How much of our doing what Jesus gives us to do actually depends on us?

These are the sorts of questions you should ask yourself.  It would probably be helpful if you were honest with yourselves when you answered, too.  The trouble we often have is that we don't really expect Jesus to really help.  Not in things like real food or immediate, physical needs.  We don't want to start things until we have a sense that we can succeed.  We don't really expect divine intervention at any point.  And so, when we finish, and have succeeded, we feel like we accomplished it.  We church-types often piously say that this is the thing that the Lord has made, all the while still thinking that we actually did it.

One truth is that we tend not to start anything - even as a congregation - we don't think we can finish.  It isn't that we don't think we should do it, it is just that we want to be confident we have the resources to do it before we begin.  Well, according to this Gospel from John, with Jesus, we have the resources.  We have more than you will ever need.  If Jesus give us the task, He will see it through to completion.

Does that mean that we don't count the cost, or plan, or try to be wise about what we do and how we do it?  No.  We have to think, and Jesus calls on us to act - you know, do the things that need to be done.  We are to do what we believe we have been given to do, and approach it with confidence that Jesus will bring us through to success, if what we are doing is what He wants done.  In our Gospel, the disciples were asked to prepare the people for food.  Jesus said, "Have the people sit down."   They did not have food, nor did they know how they would feed all those people - but they did what Jesus gave them to do, and Jesus accomplished what appeared impossible just before He did it.

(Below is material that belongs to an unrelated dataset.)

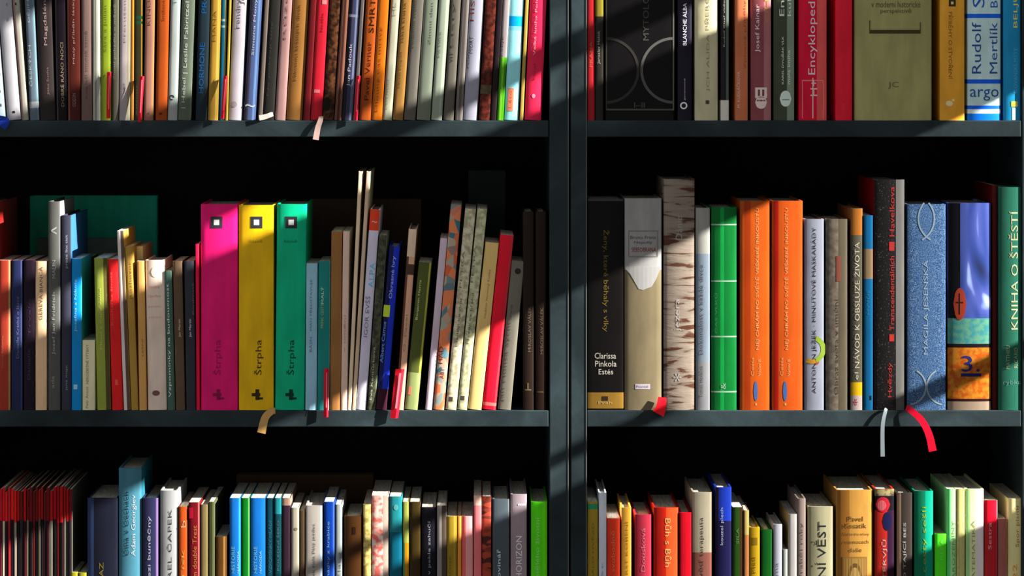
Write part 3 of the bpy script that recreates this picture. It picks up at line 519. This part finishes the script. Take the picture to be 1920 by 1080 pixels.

This miracle is not the only time Jesus did the impossible.  It is not even the most impressive time.  The most impressive example of doing the impossible is when He rescued us from our own sins.  The verdict of God from the very beginning was that when one sinned, that individual would die.  "The soul that sins, it shall die."  That was the judgment of God.  Sin, to put it simply, earned death - and that death was more than just physical.  It included eternal torment and suffering.  That was what God wanted to rescue us from.  His nature, however, would not allow Him to just ignore our sins and pretend that they had not happened, however.  That would have made God unjust and an accessory to our sins.  He had to punish them, and punish them with death, as He stipulated originally.  But His goal was to preserve us alive and rescue us from our condemnation.

He did that by sending Jesus.  He sent the Second Person of the Trinity, true God and yet, not the Father.  He was made incarnate - that is He took on flesh and blood, and became a true man as Mary heard the Word of God with faith and bowed her head and said, "Behold, I am the handmaiden of the Lord, Let it happen to me just as you have said it would."  With that, Mary became pregnant, conceiving in her womb the child who would be born nine months later and be named "Savior", or literally "God is Salvation" - Jesus.

Jesus kept the Law which man refused to keep.  He lived without sin, just as He required of Adam and Eve and all of their children.  They did not obey, but Jesus did.  He obeyed God, as Scripture puts it, even to the point of death on a cross.  Having fulfilled all righteousness, He deliberately gave up what He had earned and now deserved - life without end in the favor of God the Father - and took in exchange our guilt, our shame, and our condemnation, and our death.  

Every step of the way He endured the taunting and tempting of the devil, and resisted.  During the hours just before His execution, when a word would have set Him free He kept silent.  When silence would have served Him, He spoke.  Everything He said was true, but it was also spoken with the full consciousness that it would ignite their anger and cause them to continue to march Him to the cross.

He died deliberately for us.  Because He is God He is of greater value than all of us combined, so His one death redeemed us all.  Because He has taken our death, He now has the right to give to us the life eternal which He has earned.  And He pours that treasure out upon all people everywhere, without consideration of their worthiness or holiness.  He has appointed faith as the means by which we receive and hang onto this treasure of grace.  He that believes and is baptized shall be saved.

Further, He knows that we are, by nature, not able to trust Him or love Him by virtue of our own corruption in sin, so He sends His Holy Spirit out through the preaching of His Word to work faith in the hearts of those that hear the good news of this Gospel.  Faith comes by hearing, and hearing by the Word of God.  Now, all who hear have the Holy Spirit at work in them.  Many reject that work, and deny God's goodness, grace, and mercy.  They are those represented in the parable of the sower by soil of the hard-trodden path upon which the seed falls, and the birds of the air eat the seed up.  They had the treasure delivered to them, but they rejected it for something or someone else.  But anyone that believes, which is accomplished only by the very work of the Holy Spirit within them, has life everlasting, and resurrection from their graves to come, and God is with them even now, day by day.

The feeding of the five thousand reminds us that we can trust God in Jesus Christ in all things, and that He will provide abundantly.  That provision isn't just for in the sky, bye and bye.  He provides for us now, each according to His good plan for our service for Him.  He provides food and clothing and the needs of this life, and lots of our wants as well.  He feeds us with His holy body and precious blood in this Sacrament, to strengthen us, and to cleanse us, and to teach us to trust in Him and in His love for us individually, personally.

He also cares for us in our day to day pressures, desires, passions, and temptations.  He does not always give us what we desire, and surely not always what we expect, any more than those five thousand who were fed followed Jesus expecting a meal out there in the wilderness.  He provides what we need, and then some, so that we may accomplish what He has planned for us.

So, let us look to the future and work while it is still day, as we say in that old prayer, before that night comes when no man can work.  Let us do what we believe the Lord would have us do with faith and confidence, trusting that we will have more than you will ever need.

In the Name of the Father, and of the Son, and of the Holy Ghost.